The other day, I was thinking about this piece and did a Google search on it. I found someone had plagiarized it. They'd taken the whole article and replaced a few sentences with their 'own' work. They'd even used the same type of images I did. It was pretty much a word-for-word copy (to be clear: it's blindingly obvious this is a direct copy of my work). Of course, they didn't acknowledge my piece at all. What was truly galling was a comment someone had made calling the piece insightful. The plagiarist replied commenting that they were glad they liked it. 

(Hariadhi, CC BY-SA 3.0, via Wikimedia Commons)

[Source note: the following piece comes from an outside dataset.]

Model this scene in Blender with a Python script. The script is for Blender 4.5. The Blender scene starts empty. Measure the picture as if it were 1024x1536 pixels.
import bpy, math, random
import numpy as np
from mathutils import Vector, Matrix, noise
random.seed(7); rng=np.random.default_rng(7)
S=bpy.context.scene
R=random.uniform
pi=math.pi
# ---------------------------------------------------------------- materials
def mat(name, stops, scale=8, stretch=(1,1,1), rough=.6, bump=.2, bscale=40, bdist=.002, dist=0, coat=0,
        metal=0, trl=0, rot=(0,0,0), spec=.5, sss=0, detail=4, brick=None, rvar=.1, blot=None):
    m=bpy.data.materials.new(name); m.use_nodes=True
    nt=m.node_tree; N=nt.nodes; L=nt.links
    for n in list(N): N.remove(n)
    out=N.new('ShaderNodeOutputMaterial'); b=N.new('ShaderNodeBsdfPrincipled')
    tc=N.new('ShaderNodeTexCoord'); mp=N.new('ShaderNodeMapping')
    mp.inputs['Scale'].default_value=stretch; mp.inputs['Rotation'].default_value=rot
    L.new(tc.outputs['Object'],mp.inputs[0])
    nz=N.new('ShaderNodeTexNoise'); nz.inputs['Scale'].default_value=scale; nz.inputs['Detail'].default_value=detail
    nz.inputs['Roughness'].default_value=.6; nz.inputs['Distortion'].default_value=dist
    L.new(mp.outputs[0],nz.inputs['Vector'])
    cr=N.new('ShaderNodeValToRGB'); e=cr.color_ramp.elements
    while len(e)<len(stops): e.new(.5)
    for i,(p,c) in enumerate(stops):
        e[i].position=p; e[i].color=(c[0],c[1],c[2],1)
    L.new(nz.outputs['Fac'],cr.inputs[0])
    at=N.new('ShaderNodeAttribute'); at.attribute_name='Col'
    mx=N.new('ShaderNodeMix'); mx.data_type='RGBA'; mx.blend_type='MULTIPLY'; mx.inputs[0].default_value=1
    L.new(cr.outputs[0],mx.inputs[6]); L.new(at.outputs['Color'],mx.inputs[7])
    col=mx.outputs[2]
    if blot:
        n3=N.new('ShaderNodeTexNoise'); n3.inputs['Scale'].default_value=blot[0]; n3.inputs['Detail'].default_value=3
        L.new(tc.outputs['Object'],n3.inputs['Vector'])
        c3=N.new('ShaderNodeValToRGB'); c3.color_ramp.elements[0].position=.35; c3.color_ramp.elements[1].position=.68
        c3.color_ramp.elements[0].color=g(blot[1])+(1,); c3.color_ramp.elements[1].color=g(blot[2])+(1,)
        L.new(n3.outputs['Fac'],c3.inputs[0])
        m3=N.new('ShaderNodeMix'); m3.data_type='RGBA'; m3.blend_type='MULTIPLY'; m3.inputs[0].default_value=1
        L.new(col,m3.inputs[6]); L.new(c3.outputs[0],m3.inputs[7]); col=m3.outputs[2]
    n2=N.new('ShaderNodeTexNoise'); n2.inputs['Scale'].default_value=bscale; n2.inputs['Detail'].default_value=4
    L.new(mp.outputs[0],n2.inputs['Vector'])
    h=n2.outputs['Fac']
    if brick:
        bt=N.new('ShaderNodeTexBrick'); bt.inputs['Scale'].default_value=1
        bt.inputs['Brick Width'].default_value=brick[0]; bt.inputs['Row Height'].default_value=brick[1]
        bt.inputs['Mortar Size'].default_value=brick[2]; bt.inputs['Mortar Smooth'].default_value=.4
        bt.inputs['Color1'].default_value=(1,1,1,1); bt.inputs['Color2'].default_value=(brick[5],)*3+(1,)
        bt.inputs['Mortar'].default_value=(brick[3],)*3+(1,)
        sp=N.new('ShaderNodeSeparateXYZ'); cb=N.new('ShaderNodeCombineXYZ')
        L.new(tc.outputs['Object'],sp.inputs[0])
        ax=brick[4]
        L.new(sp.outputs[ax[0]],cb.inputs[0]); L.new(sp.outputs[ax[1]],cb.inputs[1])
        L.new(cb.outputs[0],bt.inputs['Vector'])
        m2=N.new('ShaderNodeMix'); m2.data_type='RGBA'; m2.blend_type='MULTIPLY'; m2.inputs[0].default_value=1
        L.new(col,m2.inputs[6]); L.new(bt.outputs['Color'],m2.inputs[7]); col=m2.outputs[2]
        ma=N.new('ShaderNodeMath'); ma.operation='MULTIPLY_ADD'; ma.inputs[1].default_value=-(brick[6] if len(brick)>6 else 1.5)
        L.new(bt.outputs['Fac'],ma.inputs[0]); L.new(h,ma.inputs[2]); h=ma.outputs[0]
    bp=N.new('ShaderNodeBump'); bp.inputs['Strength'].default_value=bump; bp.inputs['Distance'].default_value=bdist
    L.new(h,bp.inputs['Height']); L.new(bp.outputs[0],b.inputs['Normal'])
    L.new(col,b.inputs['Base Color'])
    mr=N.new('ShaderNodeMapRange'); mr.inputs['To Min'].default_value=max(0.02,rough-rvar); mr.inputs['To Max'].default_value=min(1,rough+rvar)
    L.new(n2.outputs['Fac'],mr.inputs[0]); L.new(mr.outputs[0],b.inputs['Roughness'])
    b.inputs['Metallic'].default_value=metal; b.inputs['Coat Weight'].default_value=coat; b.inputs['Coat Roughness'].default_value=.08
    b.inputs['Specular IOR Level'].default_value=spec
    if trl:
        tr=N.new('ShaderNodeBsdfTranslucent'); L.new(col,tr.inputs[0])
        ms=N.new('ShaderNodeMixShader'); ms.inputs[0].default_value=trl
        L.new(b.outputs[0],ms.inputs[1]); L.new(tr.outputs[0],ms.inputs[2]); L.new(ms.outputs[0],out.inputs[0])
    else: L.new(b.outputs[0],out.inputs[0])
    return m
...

The plagiarist has several other pieces on Medium. I have no idea if they copied the other pieces too. They're studying data science and on their profile, they say they want to tell stories with data. Perhaps the biggest story they're telling is that they cheat and take credit for other people's work.

The borders of originality

In this case, the copying was a blatant lift of my work, but other cases are more difficult. There's a nuanced question of what's plagiarism and what's not, for example, many people have written stories about time machines after H.G. Wells, are they all guilty of plagiarism? 

For me, the line is the story arc and ideas. If you're telling the same story as someone else and using the same ideas, you're on very thin ice. If you're using the same metaphors, similies, or allegories then you've crossed the line. If you must tell the same story as someone else (and you really shouldn't), at least use your own imagery.

What have I done?

On the person's Medium post, I have called out their plagiarism and I've reported the piece as violating Medium's terms and conditions. It was posted in the "Towards Data Science" publication so I complained to them too. The Towards Data Science team removed the author from their publication and reported the plagiarism to Medium. I reported the author for plagiarism to Medium again.

It also set me thinking about the interview process. I've looked at people's Github pages and their portfolios. Up to now, it didn't occur to me that people might blatantly cheat. After this experience, I'm going to up my checks.